What Makes Artisan Charcuterie Different (and Why It Matters)

What Makes Artisan Charcuterie Different (and Why It Matters)

Walk into any grocery store and you'll find charcuterie. Pre-sliced salami in plastic packages, mass-produced prosciutto, convenient meat and cheese trays ready to grab and go. So why would anyone pay more for artisan charcuterie?

Because there's a world of difference between what's made in a factory and what's crafted by hand using traditional methods. Let me show you what that difference actually means.

Time: Weeks vs. Hours

Commercial charcuterie is designed for speed. Artificial curing agents, chemical accelerators, and standardized processes can turn raw meat into finished product in days.

Artisan charcuterie? We measure in weeks, sometimes months.

Our family's salami recipe cures for weeks. Prosciutto hangs for minimum 1 year. Our landjager ages until it's ready—not when a production schedule says it should be ready. You can't rush tradition, and you can't shortcut flavor.

Ingredients: Real vs. Engineered

Pick up a package of commercial salami and read the ingredient list. You'll see things like sodium erythorbate, sodium nitrate, artificial smoke flavoring, corn syrup solids, and a list of preservatives you need a chemistry degree to pronounce.

Here's what goes into our salami: Pork, salt, spices, garlic, wine, and natural casings. 

No artificial preservatives. No fillers. No shortcuts. Just the ingredients our family has been using for over 50 years, sourced from Fraser Valley farms we know by name.

The difference isn't just philosophical—you can taste it.

Technique: Machines vs. Hands

Mass production requires standardization. Every piece must be exactly the same size, cured exactly the same way, processed by machines that don't adjust for the nuances of individual cuts.

Traditional charcuterie making is a craft. We hand-trim each piece. We season by feel and experience. We know when the cure is right by touch, by smell, by decades of practice passed down through generations.

My grandfather started making some of these recipes in the 1950s. My father refined them. Now my husband and I carry them forward, but we're not just following instructions—we're applying knowledge that only comes from years of hands-on work.

Sourcing: Local vs. Global

When you're making thousands of pounds a day, you source from wherever is cheapest. It's just economics.

When you're making charcuterie in small batches, you can be selective. All our pork comes from Fraser Valley farms. We know the farmers. We know how the animals are raised. We know the quality is consistent because we've built relationships, not just vendor contracts.
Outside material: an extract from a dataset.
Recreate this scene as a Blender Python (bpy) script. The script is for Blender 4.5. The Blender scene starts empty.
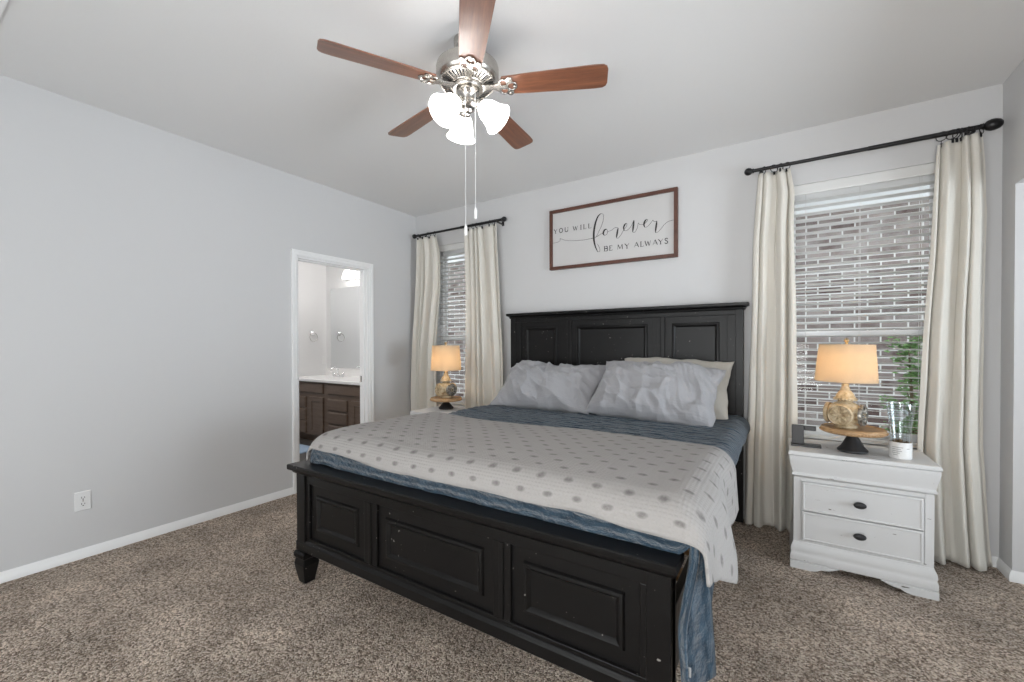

This isn't just a marketing story—it's how we actually work. Local sourcing means fresher meat, better quality, and supporting the community that's supported our family business for five decades.

The Flavor Difference You Can Actually Taste

All of this—the time, the ingredients, the technique, the sourcing—adds up to something you can immediately taste.

Artisan charcuterie has depth. Complexity. A salami that's been properly aged develops flavor notes you'll never find in a quick-cured version. Prosciutto that's been given time becomes sweet and delicate, not just salty.

When you slice our salami thin and let it sit on your tongue, you taste the paprika, the garlic, the natural sweetness of quality pork. You taste time and tradition.

That's what artisan means. Not fussy or pretentious—just real.

Why It Matters for Your Event

If you're planning a wedding, a corporate event, or a celebration that matters to you, the food should reflect that.

Serving artisan charcuterie isn't just about feeding people—it's about offering them something genuine. Something crafted with care. Something that tells a story.

When your guests taste charcuterie that's been made the traditional way, they notice. They ask questions. They remember.

And honestly? After 50 years of making charcuterie the same careful way, we wouldn't know how to do it any other way.